Density functional theory study of hydrogen and oxygen reactions on NiO(100) and Ce doped NiO(100).

Context: This study aims to reveal the reaction mechanisms of H and O on the NiO(100) and Ce-doped NiO(100) surfaces using the density functional theory (DFT) combined with the on-site Coulomb correction (DFT + U) method. It was found that H and O react favorably on the reduced surfaces of both materials. However, after the oxygen vacancy is filled, the activation energy for the reaction between H₂ and lattice oxygen increases. Ce doping reduces this activation energy to 1.64 eV (compared to 3.16 eV for pure NiO(100)). The enhanced activity of lattice oxygen due to Ce doping is attributed to the charge transfer in the Ce-O bond, which leads to the electronic localization around O atoms and weakens the activation energy barrier. Moreover, the presence of Ce facilitates the formation of a sub-stable OH intermediate on the reduced surface, ensuring the sustainability of the reaction. This study provides a theoretical basis for the design of high-performance nickel-based hydrogen deoxidizers and contributes to promoting the research and development process of nickel-based catalysts in related fields.

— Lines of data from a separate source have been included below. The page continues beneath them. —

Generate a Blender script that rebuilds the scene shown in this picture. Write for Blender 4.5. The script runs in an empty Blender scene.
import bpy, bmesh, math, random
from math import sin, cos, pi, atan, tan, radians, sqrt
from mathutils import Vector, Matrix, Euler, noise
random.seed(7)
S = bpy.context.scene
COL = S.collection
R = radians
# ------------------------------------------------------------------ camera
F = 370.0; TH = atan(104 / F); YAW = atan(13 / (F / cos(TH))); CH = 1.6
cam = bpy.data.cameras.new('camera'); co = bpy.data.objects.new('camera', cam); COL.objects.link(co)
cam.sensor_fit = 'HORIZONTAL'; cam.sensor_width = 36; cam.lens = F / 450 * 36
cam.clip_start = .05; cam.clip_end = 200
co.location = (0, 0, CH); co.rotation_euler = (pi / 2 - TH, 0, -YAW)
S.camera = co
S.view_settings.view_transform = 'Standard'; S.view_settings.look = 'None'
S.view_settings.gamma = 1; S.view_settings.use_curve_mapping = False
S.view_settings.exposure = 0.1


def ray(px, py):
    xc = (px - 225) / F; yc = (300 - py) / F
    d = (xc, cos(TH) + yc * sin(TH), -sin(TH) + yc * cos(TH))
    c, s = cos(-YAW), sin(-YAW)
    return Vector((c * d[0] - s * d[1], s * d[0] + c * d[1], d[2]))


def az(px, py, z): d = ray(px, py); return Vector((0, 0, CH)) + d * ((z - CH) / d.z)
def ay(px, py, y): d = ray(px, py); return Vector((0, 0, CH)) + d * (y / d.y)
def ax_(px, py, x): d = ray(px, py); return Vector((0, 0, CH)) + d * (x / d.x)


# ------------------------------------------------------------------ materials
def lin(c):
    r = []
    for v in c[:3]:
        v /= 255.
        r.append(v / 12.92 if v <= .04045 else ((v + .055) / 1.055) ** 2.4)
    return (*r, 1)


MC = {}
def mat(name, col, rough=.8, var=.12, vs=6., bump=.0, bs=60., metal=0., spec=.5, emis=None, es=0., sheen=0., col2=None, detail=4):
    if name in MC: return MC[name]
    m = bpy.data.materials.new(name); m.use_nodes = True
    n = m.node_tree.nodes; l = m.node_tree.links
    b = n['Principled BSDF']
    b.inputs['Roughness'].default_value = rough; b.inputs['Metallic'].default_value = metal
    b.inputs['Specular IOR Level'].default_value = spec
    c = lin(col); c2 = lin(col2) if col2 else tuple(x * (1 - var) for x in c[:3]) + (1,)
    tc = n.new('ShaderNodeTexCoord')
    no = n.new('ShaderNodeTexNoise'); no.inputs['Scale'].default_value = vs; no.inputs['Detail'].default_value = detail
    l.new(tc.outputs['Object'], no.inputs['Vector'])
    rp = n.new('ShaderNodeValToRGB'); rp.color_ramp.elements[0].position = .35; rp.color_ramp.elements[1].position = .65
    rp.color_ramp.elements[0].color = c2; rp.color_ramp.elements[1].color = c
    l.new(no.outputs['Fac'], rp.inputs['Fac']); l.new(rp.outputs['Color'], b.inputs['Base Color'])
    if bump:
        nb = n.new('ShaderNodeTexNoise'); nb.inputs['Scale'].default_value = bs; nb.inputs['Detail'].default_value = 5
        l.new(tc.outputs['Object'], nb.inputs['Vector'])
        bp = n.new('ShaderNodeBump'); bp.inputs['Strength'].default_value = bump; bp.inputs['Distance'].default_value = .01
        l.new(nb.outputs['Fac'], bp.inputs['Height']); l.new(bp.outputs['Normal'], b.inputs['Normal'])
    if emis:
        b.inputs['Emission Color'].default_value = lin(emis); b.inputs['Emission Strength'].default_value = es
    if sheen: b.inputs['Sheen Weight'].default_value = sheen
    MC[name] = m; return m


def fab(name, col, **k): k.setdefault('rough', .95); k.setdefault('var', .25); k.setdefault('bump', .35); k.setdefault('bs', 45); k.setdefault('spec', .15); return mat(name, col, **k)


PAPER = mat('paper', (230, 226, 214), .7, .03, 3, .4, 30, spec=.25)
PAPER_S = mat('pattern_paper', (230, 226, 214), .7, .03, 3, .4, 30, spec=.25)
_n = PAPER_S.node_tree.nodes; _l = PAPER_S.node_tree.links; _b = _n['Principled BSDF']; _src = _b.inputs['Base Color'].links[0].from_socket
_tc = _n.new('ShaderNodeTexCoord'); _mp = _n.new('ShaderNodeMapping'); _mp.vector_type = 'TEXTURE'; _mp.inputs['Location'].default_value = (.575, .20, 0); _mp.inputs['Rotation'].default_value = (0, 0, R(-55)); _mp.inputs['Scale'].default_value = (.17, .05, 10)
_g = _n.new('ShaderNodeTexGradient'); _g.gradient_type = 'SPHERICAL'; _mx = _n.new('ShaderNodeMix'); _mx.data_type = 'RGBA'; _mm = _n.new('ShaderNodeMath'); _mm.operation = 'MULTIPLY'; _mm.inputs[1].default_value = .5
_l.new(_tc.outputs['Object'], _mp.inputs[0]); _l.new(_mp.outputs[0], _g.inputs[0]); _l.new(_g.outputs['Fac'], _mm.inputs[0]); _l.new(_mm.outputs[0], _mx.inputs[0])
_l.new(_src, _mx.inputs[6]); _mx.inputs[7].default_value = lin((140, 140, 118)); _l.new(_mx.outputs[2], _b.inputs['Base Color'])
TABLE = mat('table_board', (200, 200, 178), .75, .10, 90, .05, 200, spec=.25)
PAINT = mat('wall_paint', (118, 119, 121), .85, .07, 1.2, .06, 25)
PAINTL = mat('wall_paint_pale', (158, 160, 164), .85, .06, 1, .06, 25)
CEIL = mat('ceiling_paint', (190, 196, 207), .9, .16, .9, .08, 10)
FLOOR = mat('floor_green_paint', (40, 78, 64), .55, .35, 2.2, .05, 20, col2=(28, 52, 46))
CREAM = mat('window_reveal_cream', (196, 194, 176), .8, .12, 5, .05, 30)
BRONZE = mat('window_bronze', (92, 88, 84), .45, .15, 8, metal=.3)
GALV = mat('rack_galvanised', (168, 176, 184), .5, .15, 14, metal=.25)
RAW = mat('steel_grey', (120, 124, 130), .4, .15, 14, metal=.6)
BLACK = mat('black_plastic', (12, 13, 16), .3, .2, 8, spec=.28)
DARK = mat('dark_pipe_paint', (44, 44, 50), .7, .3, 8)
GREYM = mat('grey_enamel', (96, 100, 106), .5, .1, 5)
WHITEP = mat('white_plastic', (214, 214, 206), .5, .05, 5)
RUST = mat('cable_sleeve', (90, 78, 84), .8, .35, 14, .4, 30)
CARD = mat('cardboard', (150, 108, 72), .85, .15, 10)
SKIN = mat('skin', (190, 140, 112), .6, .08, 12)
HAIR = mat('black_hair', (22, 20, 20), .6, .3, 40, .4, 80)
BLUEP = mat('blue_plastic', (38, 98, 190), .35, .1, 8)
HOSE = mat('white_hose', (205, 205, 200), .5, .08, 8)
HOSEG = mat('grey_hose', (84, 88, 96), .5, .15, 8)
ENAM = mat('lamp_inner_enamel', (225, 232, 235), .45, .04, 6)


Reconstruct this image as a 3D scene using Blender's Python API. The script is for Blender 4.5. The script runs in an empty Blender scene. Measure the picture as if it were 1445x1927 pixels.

Methods: The calculations were performed using the Vienna ab initio simulation package (VASP) module of the MedeA® software. The exchange-correlation energy calculations are performed using the Perdew, Burke and Ernzerhof (PBE) functional within the generalized gradient approximation (GGA). The transition states were calculated using the MedeA® Transition State Search Module, based on the climbing-image nudged elastic band (CI-NEB) method.